Six of Cups
Fixed water: alchemy, memory, distillation
SIX OF CUPS
The Six of Cups is gold and sunshine. It is homecoming and caretaking and gift exchanges.
The chalices in this card, unlike the mournful image of the Five of Cups, or the whimsical and illusory one of the Seven of Cups, seem sturdy, robust, and practical – they are holding flowers, they are being used as vases.
But look a little more closely, and the image begins to waver – this is not the suit of pentacles, and the chalices belong to the watery realm of emotion rather than the earthly one.
There are loving emotions here; a gift is exchanged between two people – something unexpected is shared. But this is also a card of nostalgia; memory made sweeter and more painful by the desire for something lost.
SCORPIO II + SIX OF CUPS
This card correlates with the second decan of Scorpio. You can learn more about the decans here.
The decan is ruled by the Sun and Jupiter. That golden light that pours over the scene is all Sun, and Jupiter’s benevolence is present in the gift-giving.
The chalices, too, are gold, and Ali A. Olomi in his translation of Abu Ma’shar reminds us that those who are born in this decan, ‘will find wealth when they are aligned with their blessings and when upon a righteous path. Gold will come their way and they shall hold on to it.’
But all of this is taking place in the ‘heart of the Scorpion’ as T. Susan Chang describes it. So Mars’s heat and darkness colour the mood of Scorpio II.
The 'philosopher's stone,' it was said, could transform any substance into gold. I believe something similar is happening here in the heart of the Scorpion. The present is transforming into the past, taking on value as it passes from awareness to memory. Famously, the 6 of Cups signifies nostalgia; the light is flattering when we look back from our own sunset hours - as if our hearts place a golden filter of affection over the past. In turn, everything we created in life - affection, resentment, love, longing, hatred - carves the hearts of those we knew, coloring their pasts, altering their futures.
– T. Susan Chang
Nostalgia can colour the past with golden light and make us forget realities and hardships.
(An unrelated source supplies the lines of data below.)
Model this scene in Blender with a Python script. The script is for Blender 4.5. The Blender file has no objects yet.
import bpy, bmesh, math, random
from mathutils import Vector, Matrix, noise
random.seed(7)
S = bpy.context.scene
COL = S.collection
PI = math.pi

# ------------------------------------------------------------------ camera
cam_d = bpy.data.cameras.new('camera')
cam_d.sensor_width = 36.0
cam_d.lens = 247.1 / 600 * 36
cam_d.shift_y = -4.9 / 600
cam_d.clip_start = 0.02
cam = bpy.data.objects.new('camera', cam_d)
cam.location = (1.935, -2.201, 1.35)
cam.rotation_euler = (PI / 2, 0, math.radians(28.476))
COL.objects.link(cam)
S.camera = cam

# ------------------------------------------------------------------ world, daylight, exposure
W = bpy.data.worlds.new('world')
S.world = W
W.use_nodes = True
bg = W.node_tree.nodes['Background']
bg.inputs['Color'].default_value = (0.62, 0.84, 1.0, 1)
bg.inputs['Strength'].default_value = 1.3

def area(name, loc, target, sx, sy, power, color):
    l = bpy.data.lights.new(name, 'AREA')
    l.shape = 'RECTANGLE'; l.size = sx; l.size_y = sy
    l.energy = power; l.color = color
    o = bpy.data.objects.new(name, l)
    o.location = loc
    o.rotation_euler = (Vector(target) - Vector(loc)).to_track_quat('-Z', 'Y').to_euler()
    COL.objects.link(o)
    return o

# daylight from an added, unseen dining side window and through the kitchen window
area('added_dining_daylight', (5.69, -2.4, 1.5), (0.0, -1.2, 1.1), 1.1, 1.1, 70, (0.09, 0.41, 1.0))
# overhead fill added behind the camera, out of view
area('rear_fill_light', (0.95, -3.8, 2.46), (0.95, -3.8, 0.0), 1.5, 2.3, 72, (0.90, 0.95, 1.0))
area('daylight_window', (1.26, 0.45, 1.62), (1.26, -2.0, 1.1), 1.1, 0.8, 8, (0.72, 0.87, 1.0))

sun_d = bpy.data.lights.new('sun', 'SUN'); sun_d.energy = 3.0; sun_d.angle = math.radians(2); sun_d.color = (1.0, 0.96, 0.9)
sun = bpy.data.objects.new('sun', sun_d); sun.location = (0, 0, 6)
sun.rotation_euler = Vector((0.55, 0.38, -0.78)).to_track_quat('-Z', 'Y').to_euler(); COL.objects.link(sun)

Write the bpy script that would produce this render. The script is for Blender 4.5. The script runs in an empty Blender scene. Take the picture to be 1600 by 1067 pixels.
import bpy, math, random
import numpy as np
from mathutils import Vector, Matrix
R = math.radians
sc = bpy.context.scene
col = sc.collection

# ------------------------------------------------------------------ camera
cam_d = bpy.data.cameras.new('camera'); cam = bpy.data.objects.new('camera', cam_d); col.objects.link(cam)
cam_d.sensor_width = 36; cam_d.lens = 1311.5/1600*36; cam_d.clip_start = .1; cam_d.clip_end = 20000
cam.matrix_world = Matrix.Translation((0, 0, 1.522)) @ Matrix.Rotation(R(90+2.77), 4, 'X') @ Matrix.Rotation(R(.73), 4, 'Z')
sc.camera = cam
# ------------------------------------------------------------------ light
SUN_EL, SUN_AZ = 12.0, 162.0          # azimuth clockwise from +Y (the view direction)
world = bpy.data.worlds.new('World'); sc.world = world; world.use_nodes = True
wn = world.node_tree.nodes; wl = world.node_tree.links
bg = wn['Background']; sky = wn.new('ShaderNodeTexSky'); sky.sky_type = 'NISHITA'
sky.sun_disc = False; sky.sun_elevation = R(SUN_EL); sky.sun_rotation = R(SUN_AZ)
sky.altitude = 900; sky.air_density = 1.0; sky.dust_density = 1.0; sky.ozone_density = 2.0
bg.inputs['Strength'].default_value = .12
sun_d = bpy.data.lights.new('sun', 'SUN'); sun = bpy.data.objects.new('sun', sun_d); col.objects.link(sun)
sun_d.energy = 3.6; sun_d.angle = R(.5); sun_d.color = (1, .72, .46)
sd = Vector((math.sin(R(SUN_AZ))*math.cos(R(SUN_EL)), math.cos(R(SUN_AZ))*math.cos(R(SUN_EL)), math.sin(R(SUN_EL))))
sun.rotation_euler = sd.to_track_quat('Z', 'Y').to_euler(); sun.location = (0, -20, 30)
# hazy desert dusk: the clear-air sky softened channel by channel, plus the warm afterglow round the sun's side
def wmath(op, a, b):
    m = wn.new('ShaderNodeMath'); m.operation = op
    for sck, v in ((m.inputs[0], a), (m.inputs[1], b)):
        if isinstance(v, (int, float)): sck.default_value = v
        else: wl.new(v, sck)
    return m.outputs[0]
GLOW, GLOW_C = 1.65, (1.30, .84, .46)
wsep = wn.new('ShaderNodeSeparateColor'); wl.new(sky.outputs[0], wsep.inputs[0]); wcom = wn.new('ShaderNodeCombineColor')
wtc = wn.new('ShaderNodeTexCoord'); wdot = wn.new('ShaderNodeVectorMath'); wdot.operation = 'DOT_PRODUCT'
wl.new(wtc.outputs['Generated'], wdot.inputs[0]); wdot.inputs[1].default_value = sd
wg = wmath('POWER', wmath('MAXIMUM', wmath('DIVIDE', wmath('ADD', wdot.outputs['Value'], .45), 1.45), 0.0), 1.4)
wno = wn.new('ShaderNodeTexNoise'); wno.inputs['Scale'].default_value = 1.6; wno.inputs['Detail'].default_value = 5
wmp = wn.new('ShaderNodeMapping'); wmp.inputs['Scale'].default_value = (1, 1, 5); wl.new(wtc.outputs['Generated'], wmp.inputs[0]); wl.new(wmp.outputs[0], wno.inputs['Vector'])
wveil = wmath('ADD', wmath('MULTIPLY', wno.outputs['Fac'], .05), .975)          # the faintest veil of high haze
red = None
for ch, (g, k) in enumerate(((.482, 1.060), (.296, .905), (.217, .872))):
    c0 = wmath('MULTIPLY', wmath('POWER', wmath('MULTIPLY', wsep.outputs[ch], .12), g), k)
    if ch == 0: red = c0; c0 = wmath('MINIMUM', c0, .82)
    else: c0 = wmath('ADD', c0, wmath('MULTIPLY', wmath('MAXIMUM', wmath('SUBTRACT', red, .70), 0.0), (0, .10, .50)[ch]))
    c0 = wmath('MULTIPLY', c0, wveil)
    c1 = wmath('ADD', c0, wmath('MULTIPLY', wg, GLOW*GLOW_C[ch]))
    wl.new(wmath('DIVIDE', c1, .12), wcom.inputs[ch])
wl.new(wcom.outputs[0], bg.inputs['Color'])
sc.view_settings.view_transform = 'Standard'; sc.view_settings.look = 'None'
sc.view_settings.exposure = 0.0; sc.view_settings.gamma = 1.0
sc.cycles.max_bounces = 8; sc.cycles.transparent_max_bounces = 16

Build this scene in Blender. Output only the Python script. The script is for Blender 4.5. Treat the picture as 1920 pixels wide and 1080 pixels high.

This card asks whether what is being given is too good to be true – is the gold real or a mirage? Is the golden light something that has been added through nostalgia and memory?
The idea of gold emerging from the process of alchemy is present in this card too. Austin Coppock likens the image of the two children to the ‘alchemical process of mutual distillation, wherein the matter passes back and forth between one alembic and another, growing increasingly rarefied and potent.’
Kira Ryberg also uses the image of alchemy, and the gold of the Sun.
It speaks to a moment in the Sun where we merge with another and alchemize into something else entirely and in doing so, we become whole. This doesn’t necessarily mean merging with another human, although it certainly can be. Instead, it oftentimes looks like an all-consuming passion that both drives us and breaks us. Creatives are no stranger to the harrowing realities that can arise out of dedication to one’s craft — the gut-wrenching process of putting the deepest parts of your soul into something and then sending it out into the world.
– Kira Ryberg
Alchemy can create something new; a gift that shines like gold. But it also requires painful transformation, and loss.
I’ll leave this card, and decan, on a poem by Robert Frost, via T. Susan Chang, that describes the beauty, pain, and nostalgia of this moment in Scorpio, and of the Six of Cups.
Nothing Gold Can Stay by Robert Frost
Nature’s first green is gold,
Her hardest hue to hold.
Her early leaf’s a flower;
But only so an hour.
Then leaf subsides to leaf.
So Eden sank to grief,
So dawn goes down to day.
Nothing gold can stay.
TAROT PROMPTS
What is the true gold of your creative project?
Where are you adding a gold filter of nostalgia?
What can be alchemized into something new in your project?